Milwaukee aldermen OK pedestrian canopies, ban hate symbols on construction sites

Milwaukee aldermen have approved a proposal that would require certain downtown construction and demolition projects to come equipped with canopies meant to protect passersby.

Separately, Common Council members gave their blessing to a new directive that would effectively ban the display of hate symbols on city job sites.

Convening for a regularly scheduled meeting on Tuesday morning, the Milwaukee Common Council approved a proposed ordinance change that would require canopy roofs be installed as part of any construction or demolition work taking up space on sidewalks or other public right-of-way space in downtown Milwaukee. The one exception would be for any construction or demolition project that is taking place at street level.

Alderman Robert Bauman, who introduced the proposal, had pointed out in previous meetings that when construction projects cause sidewalks to be shut down, passersby are often forced to either cross the street or even walk along the street. He said canopies would let pedestrians continue using sidewalks without having to worry about falling debris.

Common Council members also passed a resolution directing the city’s Department of Public Works to include a clause in all public-works contracts forbidding contractors or their employees to display hate symbols at job sites.

The proposal, introduced by Alderman Tony Zielinski, would ban from job sites any symbols that are found on the Anti-Defamation League’s database of hate symbols.

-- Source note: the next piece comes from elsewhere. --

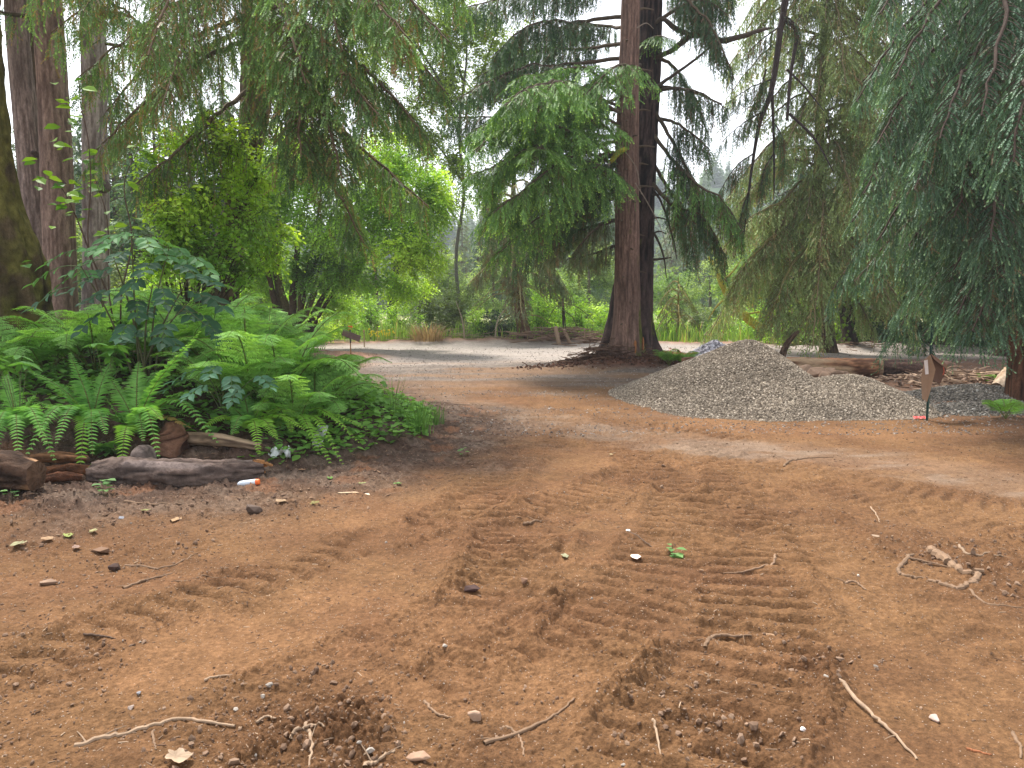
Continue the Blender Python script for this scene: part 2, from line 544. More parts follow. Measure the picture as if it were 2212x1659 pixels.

Zielinski’s proposal comes in response to a photograph that recently emerged on social media showing a cooler decorated with a Confederate flag and Ku Klux Klan stickers at a public-works job site. The cooler was found to belong to an employee of American Sewer Services, a contractor then performing work for the city.

The Rubicon-based sewer contractor has also come under fire in recent months for images showing some of its workers bringing guns to job sites. In December, three American Sewer Services employees were photographed carrying handguns, and another employee was discovered during a job-site inspection in January to be carrying a concealed firearm.

The contractor has since fired a number of employees and forfeited some contracts it had with the city.